Наконец-то – дождались! Что, в самом деле, за заговор без олигархов? Вот вам и олигарх – Алексей Путилов, глава финансово-промышленной группы Русско-Азиатского банка. Более того – обиженный, можно даже сказать, опальный олигарх. В годы войны правительство навязало Путиловскому заводу «заведомо разорительную схему управления», а потом и вовсе его национализировало вместе с заводом б. Беккер, заводом Посселя и Владимирским пороховым заводом, которые тоже входили в «империю Путилова». А в конце 1916 года началась ревизия ряда банков, в том числе Русско-Азиатского, причем отчеты чиновников минфина «представляли собой по существу обвинительное заключение против банков»[428].
В общем, Путилов имел свои счеты с властью и помимо захоронения Распутина в Царском Селе. Возвращаемся к дневнику Палеолога. «Обращаясь к князю Гавриилу, Озеров и Путилов говорили, что, по их мнению, единственное средство спасти царствующую династию и монархический режим это – собрать всех членов императорской фамилии, лидеров партий Государственного совета и Думы, а также представителей дворянства и армии, и торжественно объявить императора ослабевшим, не справляющимся со своей задачей, неспособным дольше царствовать, и возвестить воцарение наследника под регентством одного из великих князей.
Нисколько не протестуя, князь Гавриил ограничился тем, что формулировал несколько возражений практического характера; тем не менее, он обещал передать своим дядюшкам и двоюродным братьям то, что ему сказали»[429].

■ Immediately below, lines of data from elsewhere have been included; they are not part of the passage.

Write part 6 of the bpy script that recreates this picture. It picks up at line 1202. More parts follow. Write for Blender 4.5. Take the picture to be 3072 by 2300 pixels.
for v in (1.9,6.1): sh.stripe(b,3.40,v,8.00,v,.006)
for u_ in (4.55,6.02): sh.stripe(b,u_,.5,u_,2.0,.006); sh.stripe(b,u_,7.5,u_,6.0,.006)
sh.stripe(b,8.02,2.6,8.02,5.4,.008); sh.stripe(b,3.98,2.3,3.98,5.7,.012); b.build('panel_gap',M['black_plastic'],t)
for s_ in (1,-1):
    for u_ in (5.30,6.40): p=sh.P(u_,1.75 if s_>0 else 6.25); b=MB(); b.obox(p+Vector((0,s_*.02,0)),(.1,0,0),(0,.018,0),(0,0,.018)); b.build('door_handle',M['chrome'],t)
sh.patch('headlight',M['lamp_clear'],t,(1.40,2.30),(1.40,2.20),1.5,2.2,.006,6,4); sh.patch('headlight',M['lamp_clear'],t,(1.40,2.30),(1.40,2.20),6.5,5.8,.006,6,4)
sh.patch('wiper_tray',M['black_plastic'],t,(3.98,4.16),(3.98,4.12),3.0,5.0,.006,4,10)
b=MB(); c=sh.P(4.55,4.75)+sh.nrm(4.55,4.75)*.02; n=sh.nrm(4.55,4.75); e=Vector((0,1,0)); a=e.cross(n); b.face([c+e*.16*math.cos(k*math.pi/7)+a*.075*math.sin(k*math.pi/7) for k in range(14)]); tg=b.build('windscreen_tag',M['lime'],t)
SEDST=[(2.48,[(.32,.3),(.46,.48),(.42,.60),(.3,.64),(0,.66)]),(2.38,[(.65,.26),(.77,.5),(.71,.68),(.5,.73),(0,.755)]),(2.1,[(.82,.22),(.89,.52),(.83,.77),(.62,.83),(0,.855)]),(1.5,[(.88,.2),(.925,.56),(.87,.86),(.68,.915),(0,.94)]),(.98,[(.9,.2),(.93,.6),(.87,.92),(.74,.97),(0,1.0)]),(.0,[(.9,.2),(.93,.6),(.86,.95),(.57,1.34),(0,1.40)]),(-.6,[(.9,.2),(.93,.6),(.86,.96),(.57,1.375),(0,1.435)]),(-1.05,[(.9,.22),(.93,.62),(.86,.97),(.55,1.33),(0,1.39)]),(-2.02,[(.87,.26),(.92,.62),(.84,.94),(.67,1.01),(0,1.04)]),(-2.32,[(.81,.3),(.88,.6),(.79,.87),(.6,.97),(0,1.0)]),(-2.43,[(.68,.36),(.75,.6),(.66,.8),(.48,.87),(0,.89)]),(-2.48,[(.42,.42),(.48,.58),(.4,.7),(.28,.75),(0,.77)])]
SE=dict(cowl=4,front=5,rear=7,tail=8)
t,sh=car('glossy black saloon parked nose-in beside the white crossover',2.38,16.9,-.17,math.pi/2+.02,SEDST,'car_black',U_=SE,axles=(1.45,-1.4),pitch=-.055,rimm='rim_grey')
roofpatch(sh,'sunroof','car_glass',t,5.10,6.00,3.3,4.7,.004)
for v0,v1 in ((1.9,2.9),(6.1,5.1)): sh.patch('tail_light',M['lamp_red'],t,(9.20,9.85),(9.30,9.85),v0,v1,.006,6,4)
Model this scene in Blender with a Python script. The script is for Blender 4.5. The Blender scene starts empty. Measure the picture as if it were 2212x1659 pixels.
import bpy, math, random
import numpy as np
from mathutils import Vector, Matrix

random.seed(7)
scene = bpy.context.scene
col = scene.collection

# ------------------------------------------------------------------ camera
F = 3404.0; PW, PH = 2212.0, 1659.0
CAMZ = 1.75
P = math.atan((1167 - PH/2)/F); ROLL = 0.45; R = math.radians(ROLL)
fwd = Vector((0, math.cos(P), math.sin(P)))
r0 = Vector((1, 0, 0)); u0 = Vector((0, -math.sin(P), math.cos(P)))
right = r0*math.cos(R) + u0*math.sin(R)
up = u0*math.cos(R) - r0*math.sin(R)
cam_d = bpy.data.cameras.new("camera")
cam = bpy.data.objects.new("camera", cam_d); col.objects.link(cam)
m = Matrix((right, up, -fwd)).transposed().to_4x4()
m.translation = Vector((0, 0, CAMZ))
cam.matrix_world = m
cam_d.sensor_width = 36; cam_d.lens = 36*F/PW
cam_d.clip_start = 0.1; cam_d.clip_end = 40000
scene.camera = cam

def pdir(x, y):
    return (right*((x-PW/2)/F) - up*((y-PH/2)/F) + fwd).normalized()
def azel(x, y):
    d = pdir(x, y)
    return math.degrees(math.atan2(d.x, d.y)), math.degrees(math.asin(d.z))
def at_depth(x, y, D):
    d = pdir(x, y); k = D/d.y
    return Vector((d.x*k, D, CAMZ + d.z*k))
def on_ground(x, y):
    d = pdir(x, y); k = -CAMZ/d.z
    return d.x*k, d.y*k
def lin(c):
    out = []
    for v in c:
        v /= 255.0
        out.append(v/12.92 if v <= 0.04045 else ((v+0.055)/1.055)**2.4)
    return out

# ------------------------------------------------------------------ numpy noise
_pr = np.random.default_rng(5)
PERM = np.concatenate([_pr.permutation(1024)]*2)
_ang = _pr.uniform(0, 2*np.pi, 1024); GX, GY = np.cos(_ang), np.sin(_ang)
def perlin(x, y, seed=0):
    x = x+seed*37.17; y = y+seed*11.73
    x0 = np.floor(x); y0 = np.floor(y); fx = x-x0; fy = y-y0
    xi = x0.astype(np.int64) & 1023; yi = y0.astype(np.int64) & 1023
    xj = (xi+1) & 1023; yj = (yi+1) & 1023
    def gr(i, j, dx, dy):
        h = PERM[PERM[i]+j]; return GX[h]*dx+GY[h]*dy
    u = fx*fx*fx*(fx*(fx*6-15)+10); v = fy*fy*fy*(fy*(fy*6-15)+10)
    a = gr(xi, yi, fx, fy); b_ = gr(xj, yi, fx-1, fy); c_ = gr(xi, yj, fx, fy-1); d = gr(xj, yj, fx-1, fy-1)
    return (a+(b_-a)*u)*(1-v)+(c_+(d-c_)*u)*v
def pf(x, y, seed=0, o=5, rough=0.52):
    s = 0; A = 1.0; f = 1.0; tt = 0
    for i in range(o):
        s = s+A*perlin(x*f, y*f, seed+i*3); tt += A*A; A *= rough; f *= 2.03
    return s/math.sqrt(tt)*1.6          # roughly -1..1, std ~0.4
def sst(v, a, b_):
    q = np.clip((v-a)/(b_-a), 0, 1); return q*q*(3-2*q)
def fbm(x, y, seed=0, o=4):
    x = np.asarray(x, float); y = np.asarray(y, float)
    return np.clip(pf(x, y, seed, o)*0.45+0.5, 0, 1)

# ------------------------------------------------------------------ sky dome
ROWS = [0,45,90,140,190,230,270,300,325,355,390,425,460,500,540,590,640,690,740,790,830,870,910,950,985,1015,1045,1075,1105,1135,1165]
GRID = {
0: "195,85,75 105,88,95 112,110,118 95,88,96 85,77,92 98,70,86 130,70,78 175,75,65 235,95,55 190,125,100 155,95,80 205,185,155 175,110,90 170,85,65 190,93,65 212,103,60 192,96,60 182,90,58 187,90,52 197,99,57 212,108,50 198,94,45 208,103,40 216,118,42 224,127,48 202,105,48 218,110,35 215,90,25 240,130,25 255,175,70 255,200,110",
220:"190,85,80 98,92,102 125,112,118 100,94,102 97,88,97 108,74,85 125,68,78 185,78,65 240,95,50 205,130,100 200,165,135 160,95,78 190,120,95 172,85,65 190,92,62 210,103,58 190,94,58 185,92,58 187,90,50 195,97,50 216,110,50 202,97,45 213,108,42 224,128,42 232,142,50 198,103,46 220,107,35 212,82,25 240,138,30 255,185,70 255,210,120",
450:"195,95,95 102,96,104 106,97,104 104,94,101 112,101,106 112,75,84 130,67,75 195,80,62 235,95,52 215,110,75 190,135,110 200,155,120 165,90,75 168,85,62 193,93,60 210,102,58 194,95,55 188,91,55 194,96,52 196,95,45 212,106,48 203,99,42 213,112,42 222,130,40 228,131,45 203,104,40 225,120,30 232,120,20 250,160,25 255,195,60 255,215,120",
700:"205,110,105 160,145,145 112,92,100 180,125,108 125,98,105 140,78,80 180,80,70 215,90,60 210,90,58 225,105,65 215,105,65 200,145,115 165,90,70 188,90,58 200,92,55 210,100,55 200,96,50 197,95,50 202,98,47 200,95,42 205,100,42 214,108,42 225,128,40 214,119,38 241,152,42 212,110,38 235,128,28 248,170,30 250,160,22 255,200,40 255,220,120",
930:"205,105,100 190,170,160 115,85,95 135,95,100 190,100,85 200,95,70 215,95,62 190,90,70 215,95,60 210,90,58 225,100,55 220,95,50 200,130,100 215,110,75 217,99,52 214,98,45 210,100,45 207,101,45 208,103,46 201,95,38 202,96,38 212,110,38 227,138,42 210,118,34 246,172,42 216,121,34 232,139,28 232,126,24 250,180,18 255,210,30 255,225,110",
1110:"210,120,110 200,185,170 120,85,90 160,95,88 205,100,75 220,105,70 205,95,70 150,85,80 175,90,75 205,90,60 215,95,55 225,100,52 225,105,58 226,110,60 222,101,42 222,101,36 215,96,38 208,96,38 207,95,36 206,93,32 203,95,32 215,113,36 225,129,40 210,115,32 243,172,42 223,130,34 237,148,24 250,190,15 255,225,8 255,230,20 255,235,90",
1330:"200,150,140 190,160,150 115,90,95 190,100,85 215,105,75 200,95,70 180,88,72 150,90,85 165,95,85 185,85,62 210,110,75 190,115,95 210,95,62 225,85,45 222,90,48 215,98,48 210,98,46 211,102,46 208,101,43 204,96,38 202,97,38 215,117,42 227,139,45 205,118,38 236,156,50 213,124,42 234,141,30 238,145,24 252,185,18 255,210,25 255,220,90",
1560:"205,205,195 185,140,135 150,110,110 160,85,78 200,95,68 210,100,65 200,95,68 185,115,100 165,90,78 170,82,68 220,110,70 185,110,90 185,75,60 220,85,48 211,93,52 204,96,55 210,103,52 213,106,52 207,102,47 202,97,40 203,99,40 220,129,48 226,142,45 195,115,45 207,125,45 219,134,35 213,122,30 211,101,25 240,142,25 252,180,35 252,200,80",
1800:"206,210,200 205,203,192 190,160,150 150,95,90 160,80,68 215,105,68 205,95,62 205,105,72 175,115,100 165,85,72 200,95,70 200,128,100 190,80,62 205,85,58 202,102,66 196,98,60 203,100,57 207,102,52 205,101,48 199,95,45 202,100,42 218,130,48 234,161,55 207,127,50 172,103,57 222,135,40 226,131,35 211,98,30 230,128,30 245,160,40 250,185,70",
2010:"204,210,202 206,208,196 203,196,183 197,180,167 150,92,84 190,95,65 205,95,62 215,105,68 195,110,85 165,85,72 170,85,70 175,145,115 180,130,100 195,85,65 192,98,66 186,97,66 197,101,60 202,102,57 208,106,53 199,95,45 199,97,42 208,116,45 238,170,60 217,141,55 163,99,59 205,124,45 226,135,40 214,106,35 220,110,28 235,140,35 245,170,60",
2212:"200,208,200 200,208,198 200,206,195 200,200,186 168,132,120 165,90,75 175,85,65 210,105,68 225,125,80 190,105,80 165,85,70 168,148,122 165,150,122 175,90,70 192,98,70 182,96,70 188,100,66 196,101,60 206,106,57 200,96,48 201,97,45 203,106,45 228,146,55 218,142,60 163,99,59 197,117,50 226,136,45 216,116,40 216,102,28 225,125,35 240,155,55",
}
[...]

Гавриил передал. Случай представился очень быстро. Вечером 23 декабря Гавриил позвонил Андрею Владимировичу и рассказал, что наутро Дмитрия высылают на Персидский фронт, в отряд генерала Баратова. К Андрею тут же съехалась внушительная компания высочеств – Кирилл с женой, Мария Павловна-старшая и Гавриил. «Надо было решить, что предпринять, – пишет Андрей. – Попытаться ли спасти Дмитрия и помешать его отъезду или предоставить событиям идти своей чередой. Решили последнее». Кроме того, позвонили посоветоваться с председателем Думы Родзянко. Тот «отказался приехать из-за позднего часа», «боясь вызвать излишние толки»[430]. О чем именно «спасители» Дмитрия хотели поговорить с Родзянко – чуть позже.
Кирилл, Андрей и Гавриил поехали к Дмитрию. «У Дмитрия мы застали великого князя Александра Михайловича. Все были очень взволнованы и огорчены отъездом Дмитрия. Мы не стали ждать его отъезда, а уехали раньше, трогательно с ним простившись. Великие князья Николай и Александр Михайловичи провожали его на вокзал»[431].
На следующий день во дворец Марии Павловны приехали Кирилл с женой и Андрей. Подскочил и Родзянко, поскольку час был уже не поздний. Председатель Думы сказал, что «непосредственно он нам в этом деле помочь не может, не имея власти, но морально он безусловно на нашей стороне»[432].
Посовещались, решили ничего не предпринимать, трогательно простились – так история с отъездом Дмитрия выглядит в дневнике Андрея и воспоминаниях Гавриила. Однако мемуары Родзянко рисуют иную картину. Он, правда, относит события на начало января 17-го года, но совершенно очевидно, что речь идет о 23–24 декабря 16-го.